Hi,

 I'm seeing these tracebacks for several cases across the G++ testsuite:

Executing on host: python3 -c "import sys; assert sys.version_info >= (3, 6)"   
 (timeout = 300)
spawn -ignore SIGHUP python3 -c import sys; assert sys.version_info >= (3, 6)
rules/0/primary-output is ok: p1689-1.o
rules/0/provides/0/logical-name is ok: foo
rules/0/provides/0/is-interface is ok: True
Traceback (most recent call last):
  File ".../gcc/testsuite/g++.dg/modules/test-p1689.py", line 218, in <module>
    is_ok = validate_p1689(actual, expect)
  File ".../gcc/testsuite/g++.dg/modules/test-p1689.py", line 182, in 
validate_p1689
    return compare_json([], actual_json, expect_json)
  File ".../gcc/testsuite/g++.dg/modules/test-p1689.py", line 145, in 
compare_json
    is_ok = _compare_object(path, actual, expect)
  File ".../gcc/testsuite/g++.dg/modules/test-p1689.py", line 66, in 
_compare_object
    sub_error = compare_json(path + [key], actual[key], expect[key])
  File ".../gcc/testsuite/g++.dg/modules/test-p1689.py", line 151, in 
compare_json
    is_ok = _compare_array(path, actual, expect)
  File ".../gcc/testsuite/g++.dg/modules/test-p1689.py", line 87, in 
_compare_array
    sub_error = compare_json(path + [str(idx)], a, e)
  File ".../gcc/testsuite/g++.dg/modules/test-p1689.py", line 145, in 
compare_json
    is_ok = _compare_object(path, actual, expect)
  File ".../gcc/testsuite/g++.dg/modules/test-p1689.py", line 66, in 
_compare_object
    sub_error = compare_json(path + [key], actual[key], expect[key])
  File ".../gcc/testsuite/g++.dg/modules/test-p1689.py", line 149, in 
compare_json
    actual = set(actual)
TypeError: unhashable type: 'dict'

and also these intermittent failures for other cases:

Executing on host: python3 -c "import sys; assert sys.version_info >= (3, 6)"   
 (timeout = 300)
spawn -ignore SIGHUP python3 -c import sys; assert sys.version_info >= (3, 6)
rules/0/primary-output is ok: p1689-2.o
rules/0/provides/0/logical-name is ok: foo:part1
rules/0/provides/0/is-interface is ok: True
ERROR: length mismatch at rules/0/requires: actual: "1" expect: "0"
version is ok: 0
revision is ok: 0
FAIL: ERROR: length mismatch at rules/0/requires: actual: "1" expect: "0"

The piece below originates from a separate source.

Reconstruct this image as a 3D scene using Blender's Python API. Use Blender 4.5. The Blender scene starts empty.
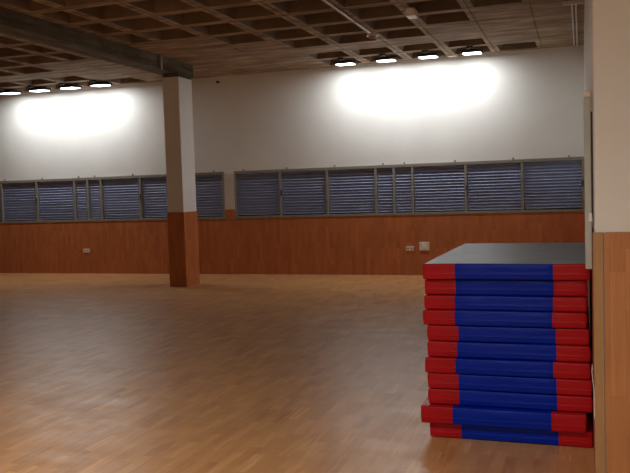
import bpy, bmesh, math, random
from mathutils import Matrix, Vector, noise
C = bpy.context.scene.collection
random.seed(4)
D = 13.68      # back wall
H = 3.81       # underside of the waffle ribs
XR = 0.055     # side wall
YP = 3.95      # near pier face
XL = -15.5; XE = 3.6; YB = -4.6
WZ = 1.262     # top of the wood wainscot

# ------------------------------------------------------------------ materials
def new_mat(name):
    m = bpy.data.materials.new(name); m.use_nodes = True
    nt = m.node_tree; b = nt.nodes['Principled BSDF']
    return m, nt, b
def N(nt, t, **kw):
    n = nt.nodes.new(t)
    for k, v in kw.items(): setattr(n, k, v)
    return n
def L(nt, a, b): nt.links.new(a, b)
def math_node(nt, op, a, b=None, clamp=False):
    n = N(nt, 'ShaderNodeMath', operation=op, use_clamp=clamp)
    for i, v in enumerate((a, b)):
        if v is None: continue
        if isinstance(v, (int, float)): n.inputs[i].default_value = v
        else: L(nt, v, n.inputs[i])
    return n.outputs[0]
def noise_tex(nt, vec, scale, detail=4, rough=.55):
    n = N(nt, 'ShaderNodeTexNoise'); n.inputs['Scale'].default_value = scale
    n.inputs['Detail'].default_value = detail; n.inputs['Roughness'].default_value = rough
    L(nt, vec, n.inputs['Vector']); return n.outputs['Fac']
def mapping(nt, vec, scale=(1,1,1)):
    n = N(nt, 'ShaderNodeMapping'); n.inputs['Scale'].default_value = scale
    L(nt, vec, n.inputs['Vector']); return n.outputs[0]
def ramp(nt, fac, stops):
    n = N(nt, 'ShaderNodeValToRGB'); L(nt, fac, n.inputs['Fac'])
    e = n.color_ramp.elements
    while len(e) < len(stops): e.new(.5)
    for i, (p, c) in enumerate(stops): e[i].position = p; e[i].color = (*c, 1)
    return n.outputs['Color']
def mix(nt, fac, a, b, mode='MIX'):
    n = N(nt, 'ShaderNodeMix', data_type='RGBA', blend_type=mode)
    for s, v in ((n.inputs[0], fac), (n.inputs[6], a), (n.inputs[7], b)):
        if isinstance(v, (int, float)): s.default_value = v
        elif isinstance(v, tuple): s.default_value = (*v, 1)
        else: L(nt, v, s)
    return n.outputs[2]
def bump(nt, b, height, strength, dist):
    n = N(nt, 'ShaderNodeBump'); n.inputs['Strength'].default_value = strength
    n.inputs['Distance'].default_value = dist
    L(nt, height, n.inputs['Height']); L(nt, n.outputs[0], b.inputs['Normal'])

def paint(name, col, rough=.6, var=.04):
    m, nt, b = new_mat(name)
    co = N(nt, 'ShaderNodeTexCoord').outputs['Object']
    f = noise_tex(nt, co, 1.3, 5)
    lo = tuple(c*(1-var) for c in col); hi = tuple(min(1, c*(1+var)) for c in col)
    L(nt, ramp(nt, f, [(.3, lo), (.7, hi)]), b.inputs['Base Color'])
    b.inputs['Roughness'].default_value = rough
    bump(nt, b, noise_tex(nt, co, 60, 2), .12, .004)
    return m

def strips(name, c1, c2, c3, floor=False, rough=.4):
    """strip parquet / strip wood laminate: short staggered strips"""
    m, nt, b = new_mat(name)
    co = N(nt, 'ShaderNodeTexCoord').outputs['Object']
    s = N(nt, 'ShaderNodeSeparateXYZ'); L(nt, co, s.inputs[0])
    cb = N(nt, 'ShaderNodeCombineXYZ')
    if floor:
        L(nt, s.outputs[1], cb.inputs[0]); L(nt, s.outputs[0], cb.inputs[1])
    else:
        L(nt, s.outputs[2], cb.inputs[0]); L(nt, math_node(nt, 'ADD', s.outputs[0], s.outputs[1]), cb.inputs[1])
    def brick(width, row, off, a, bb):
        k = N(nt, 'ShaderNodeTexBrick'); k.offset = off; k.offset_frequency = 2; k.squash = 1
        k.inputs['Scale'].default_value = 1; k.inputs['Brick Width'].default_value = width
        k.inputs['Row Height'].default_value = row; k.inputs['Mortar Size'].default_value = .0009
        k.inputs['Mortar Smooth'].default_value = .4; k.inputs['Bias'].default_value = 0
        k.inputs['Color1'].default_value = (*a, 1); k.inputs['Color2'].default_value = (*bb, 1)
        k.inputs['Mortar'].default_value = (*[v*.45 for v in a], 1)
        L(nt, cb.outputs[0], k.inputs['Vector']); return k
    k1 = brick(.30, .07, .37, c1, c2)
    g = noise_tex(nt, mapping(nt, cb.outputs[0], (3.2, 38, 1)), 1, 6, .6)
    col = mix(nt, ramp(nt, g, [(.38, (0,0,0)), (.62, (1,1,1))]), k1.outputs['Color'], c3)
    big = noise_tex(nt, mapping(nt, cb.outputs[0], (2.4, 14, 1)), 1, 3)
    col = mix(nt, .22, col, ramp(nt, big, [(.25, c1), (.75, c2)]))
    L(nt, col, b.inputs['Base Color'])
    b.inputs['Roughness'].default_value = rough
    if floor:
        w = noise_tex(nt, mapping(nt, co, (2.2, 5, 1)), 1, 3)
        L(nt, ramp(nt, w, [(.3, (rough-.05,)*3), (.7, (rough+.07,)*3)]), b.inputs['Roughness'])
        bump(nt, b, w, .12, .02)
    return m

def concrete(name, dark, mid, light, axis=(1,6,5)):
    m, nt, b = new_mat(name)
    co = N(nt, 'ShaderNodeTexCoord').outputs['Object']
    f = noise_tex(nt, mapping(nt, co, axis), 1.2, 8, .65)
    col = ramp(nt, f, [(.34, dark), (.5, mid), (.66, light)])
    f2 = noise_tex(nt, co, 2.1, 4)
    col = mix(nt, ramp(nt, f2, [(.35, (0,0,0)), (.75, (.6,.6,.6))]), col, dark)
    L(nt, col, b.inputs['Base Color']); b.inputs['Roughness'].default_value = .85
    bump(nt, b, f, .2, .01)
    return m

def vinyl(name, col, rough=.3, scale=1.0):
    m, nt, b = new_mat(name)
    co = N(nt, 'ShaderNodeTexCoord').outputs['Object']
    f = noise_tex(nt, co, 3, 3)
    L(nt, ramp(nt, f, [(.3, tuple(c*.88 for c in col)), (.7, tuple(min(1,c*1.1) for c in col))]), b.inputs['Base Color'])
    b.inputs['Roughness'].default_value = rough; b.inputs['Specular IOR Level'].default_value = .16
    w = noise_tex(nt, mapping(nt, co, (5, 5, 26)), 1.0*scale, 4, .5)
    bump(nt, b, w, .35, .012)
    return m

def plain(name, col, rough=.5, metal=0):
    m, nt, b = new_mat(name)
    co = N(nt, 'ShaderNodeTexCoord').outputs['Object']
    f = noise_tex(nt, co, 7, 3)
    L(nt, ramp(nt, f, [(.3, tuple(c*.93 for c in col)), (.7, tuple(min(1,c*1.05) for c in col))]), b.inputs['Base Color'])
    b.inputs['Roughness'].default_value = rough; b.inputs['Metallic'].default_value = metal
    return m
def emit(name, col, strength):
    m, nt, b = new_mat(name)
    b.inputs['Base Color'].default_value = (.9,.9,.9,1)
    b.inputs['Emission Color'].default_value = (*col, 1); b.inputs['Emission Strength'].default_value = strength
    return m

M = dict(
 wall=paint('wall_paint', (.78,.77,.725)),
 side=paint('side_wall_paint', (.79,.80,.765)),
 wood=strips('wall_laminate', (.36,.10,.031), (.64,.21,.062), (.47,.142,.042), rough=.5),
 pierwood_lit=strips('pier_laminate_lit', (.40,.15,.05), (.66,.30,.11), (.50,.21,.07), rough=.5),  # wall laminate again, yellowed in the colour for the light on the pier
 trimwood=strips('corner_trim_wood', (.44,.25,.10), (.48,.28,.115), (.40,.22,.09), rough=.5),
 floor=strips('floor_strips', (.35,.15,.052), (.72,.39,.165), (.51,.25,.095), floor=True, rough=.34),
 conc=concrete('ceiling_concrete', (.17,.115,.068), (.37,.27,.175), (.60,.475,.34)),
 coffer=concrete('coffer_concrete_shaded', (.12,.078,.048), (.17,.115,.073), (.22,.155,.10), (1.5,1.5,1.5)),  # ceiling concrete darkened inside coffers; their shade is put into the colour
 beam=concrete('beam_concrete', (.055,.047,.03), (.14,.12,.08), (.23,.20,.14), (6,1,8)),
 red=vinyl('red_vinyl', (.40,.008,.012), .34),
 blue=vinyl('blue_vinyl', (0,.019,.34), .36),
 grey=vinyl('grey_mat_top', (.20,.255,.31), .36),
 frame=plain('window_frame_metal', (.27,.245,.205), .5, .1),
 slat=plain('louvre_slats', (.36,.46,.76), .5, 0),
 lip=plain('louvre_edges', (.26,.235,.225), .6, 0),
 pane=plain('dark_window_glass', (.02,.025,.05), .08),
 board=plain('pale_panel', (.50,.53,.49), .5),
 dark=plain('dark_plastic', (.02,.02,.022), .5),
 white=plain('white_plastic', (.86,.86,.84), .4),
 cream=plain('cream_plastic', (.82,.76,.66), .45),
 socket=plain('socket_slots', (.30,.25,.20), .6),
 pipe=plain('pale_conduit', (.68,.63,.56), .4, .2),
 lamp=emit('led_face', (.95,.98,1.0), 11.0),
)

# ------------------------------------------------------------------ mesh helpers
def obj(name, bm, mats, parent=None, smooth=False):
    me = bpy.data.meshes.new(name)
    bm.normal_update(); bm.to_mesh(me); bm.free()
    for m in (mats if isinstance(mats, list) else [mats]): me.materials.append(m)
    if smooth:
        for p in me.polygons: p.use_smooth = True
    o = bpy.data.objects.new(name, me); C.objects.link(o)
    if parent: o.parent = parent
    return o
def box(bm, x0, x1, y0, y1, z0, z1, bevel=0, seg=2):
    r = bmesh.ops.create_cube(bm, size=1)
    vs = r['verts']
    for v in vs:
        v.co = Vector(((x0+x1)/2+v.co.x*(x1-x0), (y0+y1)/2+v.co.y*(y1-y0), (z0+z1)/2+v.co.z*(z1-z0)))
    if bevel:
        es = list({e for v in vs for e in v.link_edges})
        bmesh.ops.bevel(bm, geom=es, offset=bevel, segments=seg, affect='EDGES', profile=.5)
    return bm
def B(*a, **k):
    bm = bmesh.new()
    box(bm, *a, **k); return bm
def cyl(bm, p0, p1, r, n=12, r2=None):
    p0, p1 = Vector(p0), Vector(p1); d = p1-p0
    q = d.to_track_quat('Z', 'Y').to_matrix().to_4x4()
    bmesh.ops.create_cone(bm, cap_ends=True, segments=n, radius1=r, radius2=r if r2 is None else r2,
        depth=d.length, matrix=Matrix.Translation((p0+p1)/2) @ q)
    return bm
def empty(name, loc, label=None, cat=None, group=None, kind=None):
    o = bpy.data.objects.new(name, None); C.objects.link(o); o.location = loc
    o.empty_display_size = .1
    tag(o, label, cat, group, kind); return o
def tag(o, label=None, cat=None, group=None, kind=None):
    for k, v in (('label',label),('category',cat),('group',group),('kind',kind)):
        if v: o[k] = v
    return o
def copy_tree(o, parent=None):
    c = o.copy(); C.objects.link(c)
    if parent: c.parent = parent
    for ch in list(o.children): copy_tree(ch, c)
    return c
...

This does seem to me like something not working as intended.  As a Python 
non-expert I have troubles concluding what is going on here and whether 
these tracebacks are indeed supposed to be there, or whether it is a sign 
of a problem.  And these failures I don't even know where they come from.  

 Does anyone know?  Is there a way to run the offending commands by hand?  
The relevant invocation lines do not appear in the test log file for one 
to copy and paste, which I think is not the right way of doing things in 
our environment.

 These issues seem independent from the test host environment as I can see 
them on both a `powerpc64le-linux-gnu' and an `x86_64-linux-gnu' machine 
in `riscv64-linux-gnu' target testing.